■ WORK TO BE COMPLETED ■
Search the listing below for "that". Copy each matching line.

■ INFORMATION SHOWN ■
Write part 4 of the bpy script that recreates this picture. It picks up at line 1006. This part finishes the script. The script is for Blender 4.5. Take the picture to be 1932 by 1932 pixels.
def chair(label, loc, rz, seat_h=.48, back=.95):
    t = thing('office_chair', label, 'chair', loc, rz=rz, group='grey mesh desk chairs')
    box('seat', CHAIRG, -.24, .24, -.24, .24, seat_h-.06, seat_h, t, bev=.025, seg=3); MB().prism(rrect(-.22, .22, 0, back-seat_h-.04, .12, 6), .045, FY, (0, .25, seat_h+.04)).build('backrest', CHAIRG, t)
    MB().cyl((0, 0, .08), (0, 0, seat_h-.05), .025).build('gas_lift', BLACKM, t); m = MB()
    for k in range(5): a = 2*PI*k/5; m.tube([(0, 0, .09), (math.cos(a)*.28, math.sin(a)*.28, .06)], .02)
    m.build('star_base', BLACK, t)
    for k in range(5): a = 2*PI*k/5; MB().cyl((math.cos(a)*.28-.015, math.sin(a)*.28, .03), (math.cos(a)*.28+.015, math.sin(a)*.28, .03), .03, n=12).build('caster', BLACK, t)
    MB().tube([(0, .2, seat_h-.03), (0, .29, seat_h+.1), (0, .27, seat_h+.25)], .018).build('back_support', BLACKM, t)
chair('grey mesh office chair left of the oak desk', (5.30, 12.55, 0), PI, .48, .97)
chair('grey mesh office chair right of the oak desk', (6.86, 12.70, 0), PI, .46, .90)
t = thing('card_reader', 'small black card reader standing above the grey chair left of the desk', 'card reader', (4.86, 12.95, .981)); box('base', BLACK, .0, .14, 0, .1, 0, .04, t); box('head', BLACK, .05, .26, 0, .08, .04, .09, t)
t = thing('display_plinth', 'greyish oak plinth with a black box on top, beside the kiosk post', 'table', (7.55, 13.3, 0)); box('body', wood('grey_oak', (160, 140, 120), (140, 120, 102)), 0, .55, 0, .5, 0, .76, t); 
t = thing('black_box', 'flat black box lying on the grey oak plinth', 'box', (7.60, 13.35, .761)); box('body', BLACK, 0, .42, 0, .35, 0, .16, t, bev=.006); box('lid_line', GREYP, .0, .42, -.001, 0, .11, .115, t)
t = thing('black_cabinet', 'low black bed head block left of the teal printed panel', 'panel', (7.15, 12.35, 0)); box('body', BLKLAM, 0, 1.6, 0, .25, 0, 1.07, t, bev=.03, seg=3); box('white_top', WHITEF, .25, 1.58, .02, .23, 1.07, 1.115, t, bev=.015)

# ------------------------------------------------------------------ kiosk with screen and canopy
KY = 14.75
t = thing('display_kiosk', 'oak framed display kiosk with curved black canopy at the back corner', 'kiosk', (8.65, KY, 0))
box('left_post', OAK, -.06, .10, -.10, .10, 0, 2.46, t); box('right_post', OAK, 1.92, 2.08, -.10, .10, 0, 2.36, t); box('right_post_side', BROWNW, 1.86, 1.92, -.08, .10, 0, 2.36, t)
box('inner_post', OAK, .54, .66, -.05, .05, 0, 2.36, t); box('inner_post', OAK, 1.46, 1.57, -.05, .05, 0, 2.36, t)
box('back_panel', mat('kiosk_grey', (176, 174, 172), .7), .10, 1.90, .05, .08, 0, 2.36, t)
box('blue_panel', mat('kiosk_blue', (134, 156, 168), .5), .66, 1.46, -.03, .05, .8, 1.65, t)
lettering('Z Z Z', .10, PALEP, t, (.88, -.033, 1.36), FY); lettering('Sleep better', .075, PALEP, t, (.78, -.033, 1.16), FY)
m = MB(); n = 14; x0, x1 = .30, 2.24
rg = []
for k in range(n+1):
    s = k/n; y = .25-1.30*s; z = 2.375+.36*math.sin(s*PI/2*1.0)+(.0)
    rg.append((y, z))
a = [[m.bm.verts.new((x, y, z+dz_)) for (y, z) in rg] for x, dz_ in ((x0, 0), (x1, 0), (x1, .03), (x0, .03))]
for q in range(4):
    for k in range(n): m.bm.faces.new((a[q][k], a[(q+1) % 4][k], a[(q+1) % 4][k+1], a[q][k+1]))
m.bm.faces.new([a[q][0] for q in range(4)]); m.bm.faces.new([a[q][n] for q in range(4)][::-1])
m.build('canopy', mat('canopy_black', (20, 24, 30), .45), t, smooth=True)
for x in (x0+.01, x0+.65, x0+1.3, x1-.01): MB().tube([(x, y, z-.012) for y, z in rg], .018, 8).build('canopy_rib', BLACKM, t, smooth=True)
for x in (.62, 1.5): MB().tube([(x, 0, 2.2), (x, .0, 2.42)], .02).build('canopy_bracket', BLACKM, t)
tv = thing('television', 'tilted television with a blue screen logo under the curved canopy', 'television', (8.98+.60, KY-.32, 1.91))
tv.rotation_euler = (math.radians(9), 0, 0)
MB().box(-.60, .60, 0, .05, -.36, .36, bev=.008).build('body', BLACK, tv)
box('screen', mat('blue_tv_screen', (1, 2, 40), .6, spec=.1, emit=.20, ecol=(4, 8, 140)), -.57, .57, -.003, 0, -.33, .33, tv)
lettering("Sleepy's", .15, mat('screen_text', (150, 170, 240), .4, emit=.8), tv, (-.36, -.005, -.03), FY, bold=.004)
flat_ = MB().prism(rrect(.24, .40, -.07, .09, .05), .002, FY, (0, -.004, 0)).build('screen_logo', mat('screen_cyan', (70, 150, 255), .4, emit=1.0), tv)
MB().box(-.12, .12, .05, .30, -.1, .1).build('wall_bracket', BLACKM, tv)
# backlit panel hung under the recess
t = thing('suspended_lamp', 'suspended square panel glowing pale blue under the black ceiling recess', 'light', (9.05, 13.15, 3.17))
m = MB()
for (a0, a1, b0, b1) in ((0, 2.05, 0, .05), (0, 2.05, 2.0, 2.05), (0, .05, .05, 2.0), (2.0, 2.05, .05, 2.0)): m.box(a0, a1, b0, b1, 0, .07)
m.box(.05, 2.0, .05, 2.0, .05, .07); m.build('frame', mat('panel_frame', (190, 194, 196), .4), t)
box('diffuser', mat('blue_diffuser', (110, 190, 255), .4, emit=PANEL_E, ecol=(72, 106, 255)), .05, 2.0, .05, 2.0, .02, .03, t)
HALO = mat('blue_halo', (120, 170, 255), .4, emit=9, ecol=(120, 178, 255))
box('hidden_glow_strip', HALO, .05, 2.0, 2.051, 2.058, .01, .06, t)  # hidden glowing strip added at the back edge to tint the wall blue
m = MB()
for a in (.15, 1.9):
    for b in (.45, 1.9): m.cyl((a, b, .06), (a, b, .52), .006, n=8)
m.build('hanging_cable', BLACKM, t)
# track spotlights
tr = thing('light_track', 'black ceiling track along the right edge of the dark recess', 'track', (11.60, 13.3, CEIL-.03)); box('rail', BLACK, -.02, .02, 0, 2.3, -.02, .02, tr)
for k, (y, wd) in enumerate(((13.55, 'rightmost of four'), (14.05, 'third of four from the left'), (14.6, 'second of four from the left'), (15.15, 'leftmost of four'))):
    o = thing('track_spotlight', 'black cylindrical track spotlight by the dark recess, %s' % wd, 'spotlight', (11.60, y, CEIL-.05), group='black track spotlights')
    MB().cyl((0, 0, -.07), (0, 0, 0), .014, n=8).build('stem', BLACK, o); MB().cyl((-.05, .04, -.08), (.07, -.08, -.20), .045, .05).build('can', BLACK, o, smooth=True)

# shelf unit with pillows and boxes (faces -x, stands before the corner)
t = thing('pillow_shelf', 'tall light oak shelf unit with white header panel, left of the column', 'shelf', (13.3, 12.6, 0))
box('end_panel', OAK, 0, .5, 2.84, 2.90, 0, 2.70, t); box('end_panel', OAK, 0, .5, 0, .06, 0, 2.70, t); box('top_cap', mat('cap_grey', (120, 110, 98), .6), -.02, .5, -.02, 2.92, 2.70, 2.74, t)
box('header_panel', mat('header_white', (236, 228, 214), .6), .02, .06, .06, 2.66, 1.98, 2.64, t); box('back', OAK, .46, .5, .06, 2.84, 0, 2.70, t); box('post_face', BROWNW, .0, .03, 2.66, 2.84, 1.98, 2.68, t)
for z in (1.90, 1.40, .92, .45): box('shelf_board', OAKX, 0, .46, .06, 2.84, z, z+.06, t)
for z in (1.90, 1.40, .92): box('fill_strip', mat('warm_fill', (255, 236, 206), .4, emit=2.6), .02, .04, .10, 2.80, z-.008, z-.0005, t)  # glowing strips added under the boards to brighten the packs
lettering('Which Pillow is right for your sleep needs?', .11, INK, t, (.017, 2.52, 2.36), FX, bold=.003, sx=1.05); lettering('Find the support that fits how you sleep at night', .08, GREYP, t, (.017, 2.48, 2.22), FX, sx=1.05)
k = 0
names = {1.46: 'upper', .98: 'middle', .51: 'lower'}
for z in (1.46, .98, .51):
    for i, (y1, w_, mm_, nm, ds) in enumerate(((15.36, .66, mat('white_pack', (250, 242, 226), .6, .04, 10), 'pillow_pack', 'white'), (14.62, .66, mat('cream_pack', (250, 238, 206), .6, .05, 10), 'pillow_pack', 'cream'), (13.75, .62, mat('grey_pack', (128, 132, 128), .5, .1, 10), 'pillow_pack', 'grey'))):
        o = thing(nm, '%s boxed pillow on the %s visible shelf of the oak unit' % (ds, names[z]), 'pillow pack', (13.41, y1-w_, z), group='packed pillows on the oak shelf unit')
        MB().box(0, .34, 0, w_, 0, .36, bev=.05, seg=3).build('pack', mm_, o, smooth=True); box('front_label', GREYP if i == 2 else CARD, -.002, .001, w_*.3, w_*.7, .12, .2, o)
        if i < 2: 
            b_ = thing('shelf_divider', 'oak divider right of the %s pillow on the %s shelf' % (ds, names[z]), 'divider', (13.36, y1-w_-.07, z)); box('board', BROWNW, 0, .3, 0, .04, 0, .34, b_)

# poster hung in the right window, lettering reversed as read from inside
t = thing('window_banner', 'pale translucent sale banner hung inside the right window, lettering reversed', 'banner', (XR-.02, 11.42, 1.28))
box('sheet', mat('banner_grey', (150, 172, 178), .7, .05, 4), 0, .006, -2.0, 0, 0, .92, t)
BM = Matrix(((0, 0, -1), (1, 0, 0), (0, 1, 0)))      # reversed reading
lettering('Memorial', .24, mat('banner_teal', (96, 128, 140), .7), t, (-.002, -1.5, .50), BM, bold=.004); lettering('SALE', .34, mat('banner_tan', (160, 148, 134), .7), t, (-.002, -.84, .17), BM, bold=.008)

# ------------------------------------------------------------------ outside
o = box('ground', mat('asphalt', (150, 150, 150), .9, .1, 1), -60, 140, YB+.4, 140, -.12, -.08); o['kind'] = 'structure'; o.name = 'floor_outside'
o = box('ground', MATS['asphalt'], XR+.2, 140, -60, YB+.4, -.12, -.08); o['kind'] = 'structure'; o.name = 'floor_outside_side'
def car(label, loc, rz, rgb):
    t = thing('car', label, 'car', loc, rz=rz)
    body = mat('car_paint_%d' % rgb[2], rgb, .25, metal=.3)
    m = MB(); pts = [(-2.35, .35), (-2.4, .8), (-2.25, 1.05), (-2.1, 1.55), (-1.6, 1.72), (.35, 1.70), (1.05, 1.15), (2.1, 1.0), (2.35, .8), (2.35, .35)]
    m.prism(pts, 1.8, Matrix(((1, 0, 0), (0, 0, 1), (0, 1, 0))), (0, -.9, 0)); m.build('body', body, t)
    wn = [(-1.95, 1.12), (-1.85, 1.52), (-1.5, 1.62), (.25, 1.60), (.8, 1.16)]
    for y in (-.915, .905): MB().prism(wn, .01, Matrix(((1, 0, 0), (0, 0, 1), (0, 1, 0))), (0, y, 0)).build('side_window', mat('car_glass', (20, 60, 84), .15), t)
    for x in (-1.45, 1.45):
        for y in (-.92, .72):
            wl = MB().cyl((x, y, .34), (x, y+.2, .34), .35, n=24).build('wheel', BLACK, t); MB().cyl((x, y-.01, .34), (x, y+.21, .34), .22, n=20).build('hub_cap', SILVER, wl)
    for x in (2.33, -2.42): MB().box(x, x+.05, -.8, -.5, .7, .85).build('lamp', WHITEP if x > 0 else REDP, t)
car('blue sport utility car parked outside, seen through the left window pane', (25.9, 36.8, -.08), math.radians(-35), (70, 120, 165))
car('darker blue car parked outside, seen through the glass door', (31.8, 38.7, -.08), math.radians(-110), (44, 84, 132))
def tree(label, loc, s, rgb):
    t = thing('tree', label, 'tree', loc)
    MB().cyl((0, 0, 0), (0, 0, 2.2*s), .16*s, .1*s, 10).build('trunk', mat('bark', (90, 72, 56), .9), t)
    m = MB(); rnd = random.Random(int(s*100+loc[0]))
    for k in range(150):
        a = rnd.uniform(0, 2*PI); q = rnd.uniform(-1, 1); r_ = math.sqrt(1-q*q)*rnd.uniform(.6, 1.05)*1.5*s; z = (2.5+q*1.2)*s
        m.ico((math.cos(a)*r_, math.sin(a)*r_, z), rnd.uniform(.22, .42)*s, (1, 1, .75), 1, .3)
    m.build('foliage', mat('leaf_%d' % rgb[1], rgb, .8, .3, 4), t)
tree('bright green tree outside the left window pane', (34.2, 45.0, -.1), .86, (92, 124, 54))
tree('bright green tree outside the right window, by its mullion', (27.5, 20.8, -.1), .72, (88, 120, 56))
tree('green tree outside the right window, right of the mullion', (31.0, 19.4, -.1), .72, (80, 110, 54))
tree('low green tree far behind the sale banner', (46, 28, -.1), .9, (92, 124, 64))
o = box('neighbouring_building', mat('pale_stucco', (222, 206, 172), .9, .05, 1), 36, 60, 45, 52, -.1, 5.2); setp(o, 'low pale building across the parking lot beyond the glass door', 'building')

■ WORKED SOLUTION ■
Write part 4 of the bpy script that recreates this picture. It picks up at line 1006. This part finishes the script. The script is for Blender 4.5. Take the picture to be 1932 by 1932 pixels.
lettering('Which Pillow is right for your sleep needs?', .11, INK, t, (.017, 2.52, 2.36), FX, bold=.003, sx=1.05); lettering('Find the support that fits how you sleep at night', .08, GREYP, t, (.017, 2.48, 2.22), FX, sx=1.05)